In fact, if we're planning for a rolling release mode,  binary
compatibility is essential: I think you're all using Linux long enough
to know how painful it is to use *any* software that is not part of
*main* repository. After a system upgrade you may have to live weeks
without that software. Now combine that with a rolling release model
(which I'm very fond of, BTW) and you get a system that can only ever
have a single source of software (which would be great, but is also
pretty much impossible, and not just because of license/patent issues).

I don't think a rolling release model is realistic ATM. We neither have the means (infrastructure, automated tests) nor the manpower and would likely produce one broken state after the other.

Having said that, this does not prevent us from kind of dropping R1
compatibility (by making it optional, or in Be-speak, a 3rd party
opportunity). This just means that we should still try hard to establish
binary compatibility between releases. Personally, I would love to see
us stay compatible with R1, but I probably won't have the time to pursue
this myself.

And that's the crux. No one seems to care enough (I certainly don't) or has the time (which actually means the same -- not caring enough to prioritize it over other time-consuming aspects of life (and in most cases rightly so :-))).

As a conclusion, I think it would be wise to keep R1 (with binary
compatibility) around officially. I wouldn't mind if the GCC2 part of it
wouldn't see much changes anymore besides being maintained.
As Ingo pointed out, with the use of more C++ features (like
exceptions!), keeping support for both around in a single file doesn't
make much sense; IMO, the most sensible approach would be to move it
into a legacy subdirectory -- this would still make it possible to have
a single history, and commits over all versions (for example for server
protocol changes).

Keeping it in the repository just means everyone is bothered by it although virtually no one really cares. Putting not generally supported burdens on our most valuable resource, developer time, is a bad choice. Setting the BeOS compatibility code up in a separate project shouldn't be a big deal. And then the ones who actually care could maintain it for as long as they want to.

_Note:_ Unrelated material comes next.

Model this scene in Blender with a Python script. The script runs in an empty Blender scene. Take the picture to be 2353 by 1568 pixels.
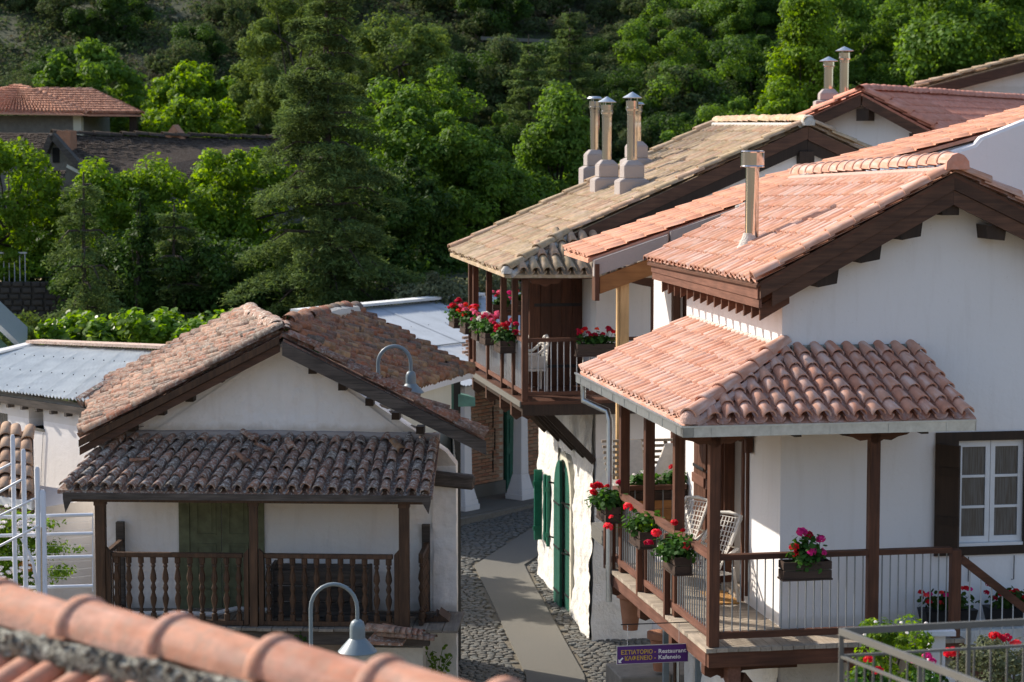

Sharing common headers isn't a reason for keeping R1 compatibility code in the same repository. All public and private headers (IIRC currently with the exception of a few auto-generated ones, which should be fixed) are available in the haiku_devel package.

The day we consider the R2 API as stable enough,
[...]

IMO that's another illusion we should get out of our system. We simply do not have the manpower for a thorough API redesign. If we plan something like that for the big R2 release, we're in for a very long release cycle. Again.

I'm a fan of iterative development, and serious development is serious
work; if you reach for an easy way out, you will definitely lose
something (whether that matters to you is, of course, another matter).

Given our limited development resources we'll have to be a little less serious then. If we set our ambitions too high, R2 will just become another R1 regarding the time to get it out.

Some general words on binary compatibility: First, many people don't seem to have realized that we have broken binary compatibility on a regular basis in the past. Not regarding the BeOS/Haiku API, but regarding third party libraries. E.g. just recently ICU has been updated to an incompatible version without providing a compatibility package for the old version, so all third party software that uses it and was built before does no longer work. ATM we don't even have a strategy do deal with that.

Second, we don't have a stable syscall interface and backward compatible client-server protocols, so -- unlike on Linux -- static linking (which I believe would require some massaging of our tool chain in the first place) or including the system libraries isn't even an option for closed source third party software.

And finally -- as Adrien already pointed out -- pretty much all software available for Haiku is open source and can be added to HaikuPorts (or some similar project). Closed source BeOS software will continue to work as long as someone cares enough to maintain the compatibility layer. The current vendors of serious closed source software can be counted on one, uh, finger and I doubt they mind binary compatibility breakage from time to time as long as they have a stable Haiku they can work with.

So generally, I think post-R1 binary compatibility is overrated and trying too hard to maintain it will just unnecessarily divert development resources. Other projects maintain binary compatibility for a major release series (e.g. 1.x) and break it (incrementing the major version) when enough changes that require it are in the pipeline. In that case Linux distributions usually also include the latest release of the previous major version for a while (e.g. until yet another major version is released). We could do the same, so that we'd have at least reasonable transition periods.

With backward compatible syscall and client-server interfaces, and some thought put into how to package the system libraries, we might even be able to simply use package repositories of previous releases to provide binary compatibility for a long time without having to bother with anything else code-wise.